African-Americans spend over $32 million annually on automobiles and over $27 billion annually on clothes and shoes. I recently read a Washington Post article written in February 2011 that stated 1 out of 4 African Americans indicated they owned stocks, bonds or mutual funds. Wow! Attention all Brothers! This needs to change!
According to an October 2017 article in the Washington Post, 1 in 7 white families are millionaires compared to 1 in 50 black families. During the past two decades, white families have significantly increased their wealth by investing in financial assets such as stocks, bonds, and retirement accounts. Their non-financial assets such as automobiles and real estate have also increased, but not as significantly as their financial assets.
So what should a good brother like you do? I recommend we all teach ourselves to become investors in stock and other similar assets. Why? There are many reasons but for the sake of brevity I will give you seven.
- Investing in financial assets, (like stocks and retirement accounts) is one of the easiest ways to become a part owner in a business that you do not have to manage.
- Purchasing a stock that pays a dividend, (or money periodically paid directly to the stock holder) is a great way to build passive income, (or money you earn with little or no effort).
- The stock market “return on investments” (meaning the amount you gain compared to what you had to invest) has averaged about 10% since the 1920’s, (which is must better than what you will get from a Bank savings account).
- Becoming a financial investor (a person that uses money to accumulate more money) is easier than ever because of the numerous online tools and other technology.
- Investing in stock does not require a college degree, formal training, or a credit check (but some type of low cost investor training is highly recommended).
- Becoming an investor can change the way you manage and allocate your money.
- Investing can be fun if you put in the work and do the research!
According to Investopedia.com, if you had invested $100 in Amazon in 1997 during their initial public offering, your investment would be worth over $49,000 by October, 2017. Obviously this is not the case with all stocks but I believe your chances of getting a return on a $100 dollar investment is much better with stock than betting $100 on the lottery. Is there risk involved? Yes, absolutely. There is both a significant amount of risk and a strong possibility of losing money. But there is also a significant amount of risk in just about everything else we do in life.
So, I am praying for more brothers to start the process of learning to become savvy investors.

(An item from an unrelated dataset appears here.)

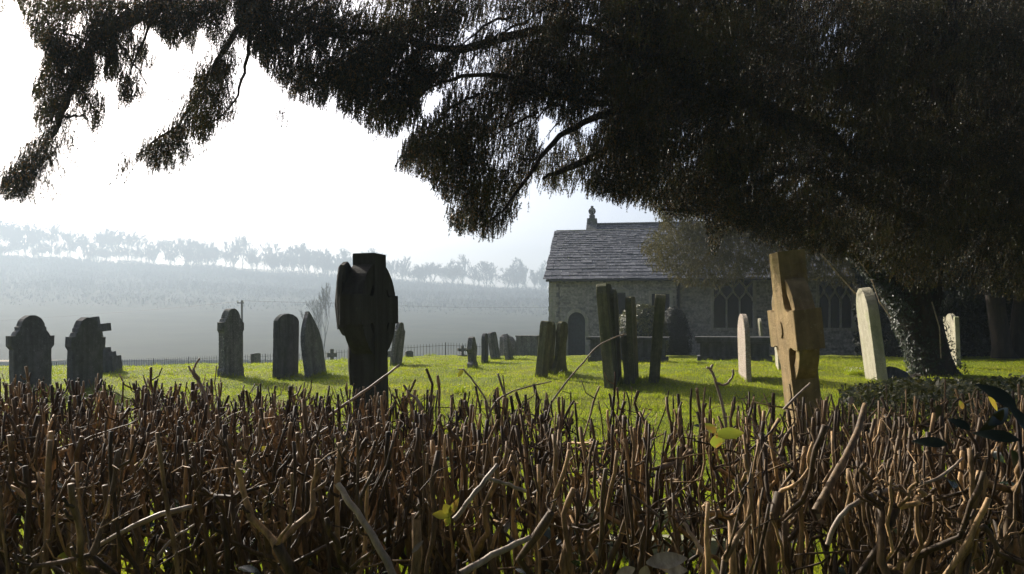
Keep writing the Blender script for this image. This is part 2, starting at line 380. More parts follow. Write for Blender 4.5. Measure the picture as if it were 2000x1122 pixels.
slab(1748, 696, 665, 18, 'block', 'short cream block left of its twin behind the ivy-clad trunk', t=.12, pa=0, m=M_lime)
slab(1770, 698, 672, 22, 'low', 'short cream stone partly covered by the foot of the ivy-clad trunk', t=.12, pa=0, m=M_lime)
slab(1861, 717, 613, 28, 'tabs', 'sunlit cream headstone with notched shoulders right of the ivy-clad trunk', top=-4, t=.10, pa=10, m=M_lime)
slab(1934, 688, 664, 12, 'round', 'small dim headstone in the shade near the far right trunk', top=-3, t=.10, m=M_lime)
slab(1751, 746, 716, 50, 'slump', 'low black slumped stone at the foot of the tall cream headstone', pa=75, t=.16, m=M_stb)

# far little crosses, stepped cross on the left
def small_cross(cx, by, ty, d, label, pa=60, wide=.32):
    p = at(cx, by, d); z = float(G(p.x, d, False)); h = CH + (HZ - ty) * d / F - z
    e = empty('stone_cross', (p.x, d, z), (0, 0, R(90 - pa)), label=label, cat='grave cross')
    b = MB().prism([(-.16, -.2), (.16, -.2), (.16, h * .18), (-.16, h * .18)], -.11, .11, .01); b.build('base', M_st, e)
    a = h * .11
    o = [(-a, h * .18), (a, h * .18), (a * .9, h * .5), (wide * .62, h * .48), (wide * .62, h * .76), (a * .9, h * .74), (a, h), (-a, h), (-a * .9, h * .74), (-wide * .62, h * .76), (-wide * .62, h * .48), (-a * .9, h * .5)]
    MB().prism(o, -.05, .05, .006).build('cross', M_st, e)
small_cross(648, 700, 682, 31, 'tiny stone cross before the railing, left of the big ringed cross')
small_cross(903, 699, 675, 30, 'small stone cross before the railing, left of the waisted headstone')
d = hit(210, 729); p = at(212, 729, d); z = float(G(p.x, d, False)); s = F / d
e = empty('stepped_cross', (p.x, d, z), (0, R(-6.5), 0), label='plain stone cross on a stepped base leaning left behind the shouldered headstone', cat='grave cross')
k = 1 / s
for i, (a, z0, z1) in enumerate(((62, -20, 32), (48, 32, 41), (34, 41, 50))):
    MB().box((-12 * k, 0, (z0 + z1) / 2 * k), (a / 2 * k, a * .3 * k + .004 * i, (z1 - z0) / 2 * k), j=.004).build('step', M_stb, e)
h = 112 * k; MB().prism([(-21 * k, 50 * k), (-3 * k, 50 * k), (-5 * k, 82 * k), (13 * k, 82 * k), (13 * k, 97 * k), (-7 * k, 97 * k), (-8 * k, h), (-22 * k, h), (-23 * k, 97 * k), (-40 * k, 97 * k), (-40 * k, 82 * k), (-22 * k, 82 * k)], -.06, .06, .008).build('cross', M_stb, e)

# ------------------------------------------------------------------ big ringed crosses
def ring_cross(label, loc, yaw, lean, H, sc, th, m, parts):
    """plane of the cross is its local xz plane; thickness along y"""
    e = empty('ringed_cross', loc, Matrix.to_euler(Matrix.Rotation(lean, 4, 'Y') @ Matrix.Rotation(yaw, 4, 'Z')), label=label, cat='grave cross')
    zc = parts['zc']; ra = parts['arm']; aw = parts['aw']; tw = parts['tw']; sb = parts['sb']; zb = parts['zb']; st = parts['st']
    c = aw * .62
    def arcp(x0, z0, x1, z1, bx, bz, n=5):
        return [((1 - t) ** 2 * x0 + 2 * t * (1 - t) * bx + t * t * x1, (1 - t) ** 2 * z0 + 2 * t * (1 - t) * bz + t * t * z1) for t in [i / n for i in range(1, n)]]
    pts = [(-sb, zb), (sb, zb), (st, zc - aw * 1.7)]
    pts += arcp(st, zc - aw * 1.7, aw * 1.8, zc - aw, st * .95, zc - aw * .6)
    pts += [(ra * .8, zc - aw), (ra, zc - aw), (ra, zc + aw), (aw * 1.8, zc + aw)]
    pts += arcp(aw * 1.8, zc + aw, tw, zc + aw * 1.7, st * .95, zc + aw * .6)
    pts += [(tw, H), (-tw, H), (-tw, zc + aw * 1.7)]
    pts += arcp(-tw, zc + aw * 1.7, -aw * 1.8, zc + aw, -st * .95, zc + aw * .6)
    pts += [(-aw * 1.8, zc + aw), (-ra, zc + aw), (-ra, zc - aw), (-aw * 1.8, zc - aw)]
    pts += arcp(-aw * 1.8, zc - aw, -st, zc - aw * 1.7, -st * .95, zc - aw * .6)
    pts += [(-st, zc - aw * 1.7)]
    MB().prism(pts, -th / 2, th / 2, .006).build('cross', m, e)
    r0, r1 = parts['r0'], parts['r1']; rt = th * parts.get('rt', .36)
    for q in range(4):
        g0, g1 = q * 90 + parts.get('g', 20), q * 90 + 90 - parts.get('g', 20)
        P = [(r1 * math.cos(R(a)), zc + parts.get('el', 1) * r1 * math.sin(R(a))) for a in np.linspace(g0 - 5, g1 + 5, 14)]
        P += [(r0 * math.cos(R(a)), zc + parts.get('el', 1) * r0 * math.sin(R(a))) for a in np.linspace(g1 + 7, g0 - 7, 14)]
        MB().prism(P, -rt, rt, .004).build('ring_segment', m, e)
    return e
# ochre cross on the right (its front faces left, into the sun)
p = at(1592, 1009, 6.4)
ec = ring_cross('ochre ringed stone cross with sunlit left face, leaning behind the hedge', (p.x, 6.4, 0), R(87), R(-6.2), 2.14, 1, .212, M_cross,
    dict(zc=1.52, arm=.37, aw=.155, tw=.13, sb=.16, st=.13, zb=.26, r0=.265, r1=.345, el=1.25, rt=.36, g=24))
MB().box((0, 0, .14), (.34, .24, .13), j=.006).build('base', M_cross, ec)
MB().box((0, 0, -.06), (.5, .38, .10), j=.006).build('step', M_cross, ec)
for k_, (z0, n_) in enumerate(((1.66, 9), (1.55, 8), (1.46, 7))):   # worn, unreadable carved lines on the arm end
    bs = MB(); pr_ = None
    for i in range(n_):
        zz = z0 - i * .011; w_ = rnd.uniform(.005, .011); bs.box((.315, -.1075, zz), (w_, .003, .0062))
    bs.build('worn_lettering', M_stb, ec)
bo = MB()
bo.prism([(.05 * math.cos(a), 1.52 + .07 * math.sin(a)) for a in np.linspace(0, 2 * math.pi, 13)[:-1]], .104, .118, .005); bo.build('carved_boss', M_cross, ec)
# dark cross on the left with a carved winged figure on its far left face
p = at(727, 1009, 6.3)
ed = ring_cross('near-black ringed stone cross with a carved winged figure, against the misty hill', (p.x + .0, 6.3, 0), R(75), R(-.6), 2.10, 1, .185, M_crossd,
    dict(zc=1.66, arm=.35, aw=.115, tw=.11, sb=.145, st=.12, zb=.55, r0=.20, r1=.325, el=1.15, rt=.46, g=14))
MB().box((0, 0, .28), (.22, .17, .28), j=.005).build('base', M_crossd, ed)
MB().box((0, 0, .0), (.44, .36, .14), j=.005).build('step', M_crossd, ed)
def blob(mb, P, Rx, Ry, n=12):
    m_ = len(P); V = []
    for i, q in enumerate(P):
        for k in range(n):
            a = 2 * math.pi * k / n; V.append(Vector(q) + Vector((Rx[i] * math.cos(a), Ry[i] * math.sin(a), 0)))
    mb.add(V, [[i * n + k, i * n + (k + 1) % n, (i + 1) * n + (k + 1) % n, (i + 1) * n + k] for i in range(m_ - 1) for k in range(n)] + [list(range(n)), [(m_ - 1) * n + k for k in range(n)]])
fg = MB()   # robe with folds, torso, bowed head; two folded wings
blob(fg, [(0, .10, 1.06), (0, .105, 1.16), (0, .115, 1.28), (0, .12, 1.38), (0, .13, 1.5), (0, .13, 1.62), (0, .13, 1.66), (0, .14, 1.70), (0, .15, 1.76), (0, .15, 1.82), (0, .14, 1.86)],
     [.10, .115, .10, .09, .09, .11, .045, .05, .06, .05, .02], [.04, .055, .05, .05, .06, .065, .05, .055, .065, .055, .02], 16)
for i in range(9):
    a = -1.2 + i * .3; fg.tube([(.10 * math.sin(a), .10 + .045 * math.cos(a), 1.07), (.105 * math.sin(a), .11 + .05 * math.cos(a), 1.22), (.085 * math.sin(a), .12 + .05 * math.cos(a), 1.42)], [.014, .013, .008], 6)
fg.build('carved_figure', M_crossd, ed, smooth=True)
for sx_ in (-1, 1):
    wg = MB(); n = 10; P = []
    pr = [(0, 1.40), (.10, 1.46), (.22, 1.46), (.29, 1.52), (.31, 1.68), (.30, 1.88), (.26, 2.0), (.20, 2.03), (.14, 1.98), (.08, 1.8), (.02, 1.6)]
    wg.prism([(sx_ * x, z) for x, z in pr] if sx_ > 0 else [(sx_ * x, z) for x, z in pr][::-1], .075, .14, .015)
    for i in range(5): wg.tube([(sx_ * (.05 + i * .05), .145, 1.47 + .01 * i), (sx_ * (.09 + i * .045), .15, 1.7), (sx_ * (.13 + i * .03), .145, 1.93)], [.012, .016, .008], 6)
    wg.build('wing', M_crossd, ed)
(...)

If you are interested, I recommend you start by reading an article called “Getting Started in Stocks” on Investopedia.com. Do not purchase anything just yet! You should never purchase financial assets without getting more information from a financial seminar or workshop, or by seeking help from a financial professional or a financial mentor.

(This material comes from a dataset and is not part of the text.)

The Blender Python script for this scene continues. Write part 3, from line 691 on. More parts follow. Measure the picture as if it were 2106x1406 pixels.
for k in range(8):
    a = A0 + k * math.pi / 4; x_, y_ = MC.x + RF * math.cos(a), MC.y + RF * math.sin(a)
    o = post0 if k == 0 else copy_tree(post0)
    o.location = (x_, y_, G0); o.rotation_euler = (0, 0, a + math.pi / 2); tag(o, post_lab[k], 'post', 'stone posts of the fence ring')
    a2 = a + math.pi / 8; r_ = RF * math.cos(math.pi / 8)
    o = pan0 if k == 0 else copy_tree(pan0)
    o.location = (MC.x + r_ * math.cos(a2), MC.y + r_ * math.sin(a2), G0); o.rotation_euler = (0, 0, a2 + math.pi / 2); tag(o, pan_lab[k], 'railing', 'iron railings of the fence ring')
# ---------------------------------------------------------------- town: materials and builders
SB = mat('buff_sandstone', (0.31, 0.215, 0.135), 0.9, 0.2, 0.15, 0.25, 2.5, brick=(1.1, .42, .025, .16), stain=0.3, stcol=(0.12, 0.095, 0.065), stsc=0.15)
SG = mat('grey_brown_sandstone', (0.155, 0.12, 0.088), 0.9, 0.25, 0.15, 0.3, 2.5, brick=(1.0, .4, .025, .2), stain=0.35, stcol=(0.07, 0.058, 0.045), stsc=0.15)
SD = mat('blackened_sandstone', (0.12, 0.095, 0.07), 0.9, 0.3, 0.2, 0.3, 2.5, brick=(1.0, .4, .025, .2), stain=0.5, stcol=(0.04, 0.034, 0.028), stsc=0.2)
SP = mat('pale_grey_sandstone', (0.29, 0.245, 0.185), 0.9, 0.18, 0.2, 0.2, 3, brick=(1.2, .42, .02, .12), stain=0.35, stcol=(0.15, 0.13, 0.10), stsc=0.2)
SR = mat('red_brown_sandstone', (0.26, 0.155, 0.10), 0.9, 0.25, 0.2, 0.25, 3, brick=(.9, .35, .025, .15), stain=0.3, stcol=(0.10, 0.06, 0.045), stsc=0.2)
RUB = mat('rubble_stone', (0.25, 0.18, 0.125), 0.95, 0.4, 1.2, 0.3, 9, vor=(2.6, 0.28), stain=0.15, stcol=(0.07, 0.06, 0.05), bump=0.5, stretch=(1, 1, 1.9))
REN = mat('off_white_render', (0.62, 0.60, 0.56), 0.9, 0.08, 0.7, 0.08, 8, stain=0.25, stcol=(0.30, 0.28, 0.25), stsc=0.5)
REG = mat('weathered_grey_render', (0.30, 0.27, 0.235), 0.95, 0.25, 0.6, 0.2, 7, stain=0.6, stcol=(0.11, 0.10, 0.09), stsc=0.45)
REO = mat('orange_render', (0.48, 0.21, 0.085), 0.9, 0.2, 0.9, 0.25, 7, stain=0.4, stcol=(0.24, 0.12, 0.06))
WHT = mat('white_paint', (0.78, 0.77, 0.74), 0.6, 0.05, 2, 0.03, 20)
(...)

So what are you going to do with the next $100 dollars you have to spare? Should you buy the latest best-selling Nike shoes, or should you buy stock in Nike first, (and then buy the shoes later when they go on sale)? I think you should invest, because you are blessed! Finally brothers, please carefully consider the following Bible verse:
Proverbs 21:5 The plans of the diligent lead surely to plenty, But those of everyone who is hasty, surely to poverty.